At Rural King one day last week, most of the shelves that held long guns were bare. There were about 35 to 40 rifles and several handguns, but only two shotguns left, according to Jamika Baker, the sales clerk who was waiting on a customer who had a stack of boxes of ammunition.

James Rushing, the general manager, said the store had sold out of most of its stock of firearms and ammunition but was replenishing it as quickly as it could. The company had put out a message to customers that it was ceasing online sales of ammunition, effective immediately, until further notice so that it would have enough to supply its 119 stores.

Rushing, who was a manager for Walmart for 20 years before coming to Rural King, said he’s seen panic buying of ammunition and guns before.

“For some folks, it’s a natural response to an event. ‘What do I do?’ It’s the unknown” that worries them, he said.

Many people are working from home and are there all day, or they’re out of work and think they need to stock up on supplies to sustain them until they get another paycheck. And for some of them, “their stock of choice happens to be ammunition and firearms,” he said.

At Winchester’s Walmart, manager Shannon Willoughby said it’s “business as usual for us.”

“We don’t carry a whole lot of guns,” she said.

Walmart stopped selling some kinds of weapons in response to mass shootings. They have no handguns, and mostly shotguns, hunting rifles and muzzle loaders.

Michael Markuszewski of Tactical Gear Junkie on Rockwell Road in Clark County, said his business isn’t, “strictly speaking, a gun store.” but because people assume they are, they have been flooded with phone calls from people wanting to buy weapons and ammunition.

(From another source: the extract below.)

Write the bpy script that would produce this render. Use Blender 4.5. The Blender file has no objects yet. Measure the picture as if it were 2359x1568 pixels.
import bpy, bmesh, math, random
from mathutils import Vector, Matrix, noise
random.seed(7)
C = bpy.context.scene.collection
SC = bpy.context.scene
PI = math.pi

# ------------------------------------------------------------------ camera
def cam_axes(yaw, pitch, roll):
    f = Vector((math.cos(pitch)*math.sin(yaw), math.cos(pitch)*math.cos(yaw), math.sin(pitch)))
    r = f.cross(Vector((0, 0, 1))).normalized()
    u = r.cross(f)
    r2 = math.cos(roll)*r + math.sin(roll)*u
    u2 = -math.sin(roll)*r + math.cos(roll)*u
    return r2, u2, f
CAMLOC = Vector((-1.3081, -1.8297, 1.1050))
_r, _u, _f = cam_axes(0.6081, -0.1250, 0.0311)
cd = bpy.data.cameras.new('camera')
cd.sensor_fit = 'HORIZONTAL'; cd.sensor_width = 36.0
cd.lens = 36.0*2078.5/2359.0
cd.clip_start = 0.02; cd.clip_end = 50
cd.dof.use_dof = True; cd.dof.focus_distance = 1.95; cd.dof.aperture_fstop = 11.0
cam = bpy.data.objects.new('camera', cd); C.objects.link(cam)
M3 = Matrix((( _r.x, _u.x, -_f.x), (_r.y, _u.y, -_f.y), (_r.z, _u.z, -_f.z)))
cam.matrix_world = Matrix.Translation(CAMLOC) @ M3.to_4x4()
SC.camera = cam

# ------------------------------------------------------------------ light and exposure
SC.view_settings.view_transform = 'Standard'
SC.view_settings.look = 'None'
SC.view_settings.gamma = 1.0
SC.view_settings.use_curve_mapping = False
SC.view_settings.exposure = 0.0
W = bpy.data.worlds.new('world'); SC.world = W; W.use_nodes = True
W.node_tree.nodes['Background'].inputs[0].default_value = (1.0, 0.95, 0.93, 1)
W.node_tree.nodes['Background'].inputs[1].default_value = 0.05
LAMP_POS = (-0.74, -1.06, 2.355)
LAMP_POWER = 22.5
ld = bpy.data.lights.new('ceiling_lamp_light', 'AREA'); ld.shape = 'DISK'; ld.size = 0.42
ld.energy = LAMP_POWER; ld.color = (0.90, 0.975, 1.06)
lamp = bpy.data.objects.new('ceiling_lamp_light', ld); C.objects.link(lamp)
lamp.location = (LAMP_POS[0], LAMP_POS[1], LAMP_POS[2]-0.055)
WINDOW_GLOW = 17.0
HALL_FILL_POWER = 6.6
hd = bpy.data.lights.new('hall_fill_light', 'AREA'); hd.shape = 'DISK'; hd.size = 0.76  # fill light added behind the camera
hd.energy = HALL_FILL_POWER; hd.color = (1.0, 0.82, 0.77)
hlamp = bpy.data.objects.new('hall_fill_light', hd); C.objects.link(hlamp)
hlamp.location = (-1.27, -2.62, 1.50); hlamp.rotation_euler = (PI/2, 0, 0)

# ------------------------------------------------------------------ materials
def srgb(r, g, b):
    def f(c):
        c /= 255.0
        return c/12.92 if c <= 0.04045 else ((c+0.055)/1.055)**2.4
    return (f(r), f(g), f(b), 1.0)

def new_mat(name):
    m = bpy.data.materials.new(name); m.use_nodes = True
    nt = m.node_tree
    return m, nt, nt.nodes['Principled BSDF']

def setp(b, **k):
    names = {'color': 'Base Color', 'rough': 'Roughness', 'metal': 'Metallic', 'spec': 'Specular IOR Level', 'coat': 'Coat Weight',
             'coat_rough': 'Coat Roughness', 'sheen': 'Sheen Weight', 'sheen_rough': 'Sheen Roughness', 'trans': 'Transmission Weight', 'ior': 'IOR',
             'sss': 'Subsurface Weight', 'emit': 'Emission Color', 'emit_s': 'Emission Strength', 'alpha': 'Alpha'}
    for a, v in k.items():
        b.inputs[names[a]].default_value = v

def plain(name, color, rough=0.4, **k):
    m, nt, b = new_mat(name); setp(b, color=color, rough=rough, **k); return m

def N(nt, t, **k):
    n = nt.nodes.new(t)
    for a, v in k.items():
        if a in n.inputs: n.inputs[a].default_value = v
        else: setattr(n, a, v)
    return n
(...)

The business has a federal firearms license, so it can sell guns, but it doesn’t stock them or ammunition. It does a lot of firearms transfers, however, for its customers. They can order them online, have them sent to his business, and he does the transfers.

“We’ve definitely seen an unprecedented demand for guns and ammunition,” Markuszewski said. “There are constant calls about it.”

“The truth of the matter is that you can’t find ammunition for a lot of popular firearms,” such as .556 and .223 for AR-15 rifles and 9 mm for semiautomatic pistols. “It’ all pretty much gone everywhere, including online,” he said. “Whenever it does come up for a reasonable price, it’s gone within minutes or hours at the most.”

Markuszewski said that with so many people out of work, an increase in home break-ins is “a realistic threat.”

“It’s like, ‘Now I’ve got to protect what’s mine in case lawlessness erupts in the streets,’” he said. “But there’s also a more extreme version of it — people who stock up for what they see as the end of the world. They think it’s all going to crash down, and they want to be more prepared than the next guy.”

Many people, he said, are “letting their emotions get to them,” and so are “thinking of the worst-case scenario,” but while it’s unlikely things will get as bad as the “preppers” or survivalists always expected, “what they were doing all this time sort of makes sense when you see all the shortages at grocery stores.”

“Maybe they had a point,” Markuszewski said.